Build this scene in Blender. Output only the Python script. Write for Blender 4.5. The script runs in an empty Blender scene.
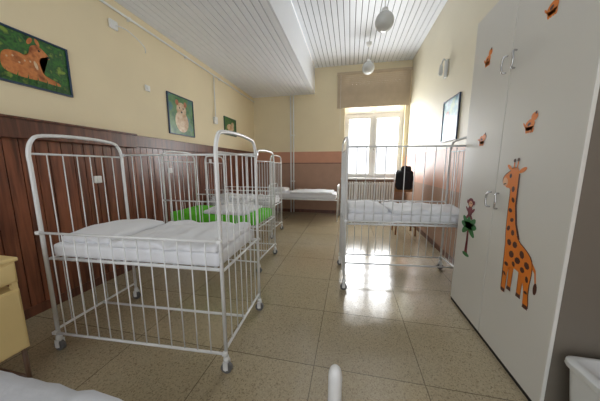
import bpy, bmesh, math, random
from mathutils import Vector, Matrix, noise
random.seed(4)
scn=bpy.context.scene
H=1.35; f=233.0
XL=-2.8; YB=6.65; XR=1.44; XC=1.05; Y0=-2.2; ZLOW=3.29; ZUP=3.95; XD=-1.0

# ---------------------------------------------------------------- materials
def lin(c):
    return tuple(((x/255)/12.92 if x/255<=0.04045 else ((x/255+0.055)/1.055)**2.4) for x in c)+(1,)
def mat(name,rgb,rough=0.6,metal=0.0,var=0.06,scale=6.0,bump=0.0,bscale=60.0,spec=0.5,emit=0,trans=0):
    m=bpy.data.materials.new(name); m.use_nodes=True
    nt=m.node_tree; b=nt.nodes["Principled BSDF"]
    c=lin(rgb)
    tc=nt.nodes.new("ShaderNodeTexCoord")
    nz=nt.nodes.new("ShaderNodeTexNoise"); nz.inputs["Scale"].default_value=scale; nz.inputs["Detail"].default_value=4
    nt.links.new(tc.outputs["Object"],nz.inputs["Vector"])
    rp=nt.nodes.new("ShaderNodeValToRGB")
    rp.color_ramp.elements[0].position=0.3; rp.color_ramp.elements[1].position=0.7
    rp.color_ramp.elements[0].color=tuple(x*(1-var) for x in c[:3])+(1,)
    rp.color_ramp.elements[1].color=tuple(min(1,x*(1+var)) for x in c[:3])+(1,)
    nt.links.new(nz.outputs["Fac"],rp.inputs["Fac"]); nt.links.new(rp.outputs["Color"],b.inputs["Base Color"])
    b.inputs["Roughness"].default_value=rough; b.inputs["Metallic"].default_value=metal
    b.inputs["Specular IOR Level"].default_value=spec
    if trans: b.inputs["Transmission Weight"].default_value=trans
    if bump:
        n2=nt.nodes.new("ShaderNodeTexNoise"); n2.inputs["Scale"].default_value=bscale; n2.inputs["Detail"].default_value=3
        nt.links.new(tc.outputs["Object"],n2.inputs["Vector"])
        bp=nt.nodes.new("ShaderNodeBump"); bp.inputs["Strength"].default_value=bump; bp.inputs["Distance"].default_value=0.01
        nt.links.new(n2.outputs["Fac"],bp.inputs["Height"]); nt.links.new(bp.outputs["Normal"],b.inputs["Normal"])
    return m
M={}
M['cream']=mat("cream_plaster",(230,217,184),0.75,var=0.03,scale=1.5,bump=0.1,bscale=30)
M['creamr']=mat("cream_plaster_right",(224,217,194),0.5,var=0.03,scale=1.5,bump=0.1,bscale=30)
M['salmon']=mat("salmon_paint",(196,142,114),0.5,var=0.04)
M['tan']=mat("tan_paint",(164,130,108),0.5,var=0.05)
M['slat']=mat("white_slat",(236,240,246),0.4,var=0.01)
M['groove']=mat("groove_dark",(92,97,104),0.8)
M['whitep']=mat("white_paint",(230,231,229),0.4,var=0.02)
M['enamel']=mat("white_enamel",(224,226,226),0.25,var=0.03)
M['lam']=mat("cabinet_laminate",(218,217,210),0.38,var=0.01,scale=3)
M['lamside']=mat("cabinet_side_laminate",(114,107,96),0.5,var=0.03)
M['gap']=mat("dark_gap",(30,26,24),0.8)
M['sheet']=mat("white_linen",(224,226,230),0.85,var=0.02,bump=0.2,bscale=18)
M['sheet2']=mat("grey_linen",(200,203,210),0.85,var=0.03,bump=0.25,bscale=25)
M['green']=mat("green_linen",(96,196,40),0.8,var=0.05,bump=0.2,bscale=25)
M['chrome']=mat("chrome",(190,190,190),0.2,metal=1.0)
M['rubber']=mat("grey_rubber",(95,95,95),0.6)
M['yellow']=mat("cream_metal",(224,200,142),0.45,var=0.03)
M['brownleg']=mat("brown_metal",(95,70,52),0.5)
M['black']=mat("black_fabric",(22,22,28),0.8,bump=0.3)
M['blind']=mat("blind_fabric",(192,174,148),0.7)
M['orange']=mat("sticker_orange",(232,128,26),0.5,var=0.03)
M['spot']=mat("sticker_brown",(80,36,20),0.5)
M['stgreen']=mat("sticker_green",(44,120,56),0.5)
M['stred']=mat("sticker_maroon",(128,44,50),0.5)
M['stpink']=mat("sticker_peach",(232,176,130),0.5)
M['stblack']=mat("sticker_black",(24,20,18),0.5)
M['frameb']=mat("picture_frame_blue",(34,58,84),0.4)
M['frameg']=mat("picture_frame_green",(50,90,78),0.4)
M['globe']=mat("opal_glass",(205,207,204),0.2)
M['wood']=mat("chair_wood",(150,105,65),0.5)
M['whitecyl']=mat("white_smooth",(236,238,238),0.2)
M['bin']=mat("bin_plastic",(222,226,226),0.3)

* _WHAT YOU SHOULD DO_
Print the data above verbatim from the first line through the line holding "XL=-2.8; YB=6.65; XR=1.44;", leaving every picture out.

* _EXERCISE ANSWER_
Build this scene in Blender. Output only the Python script. Write for Blender 4.5. The script runs in an empty Blender scene.
import bpy, bmesh, math, random
from mathutils import Vector, Matrix, noise
random.seed(4)
scn=bpy.context.scene
H=1.35; f=233.0
XL=-2.8; YB=6.65; XR=1.44; XC=1.05; Y0=-2.2; ZLOW=3.29; ZUP=3.95; XD=-1.0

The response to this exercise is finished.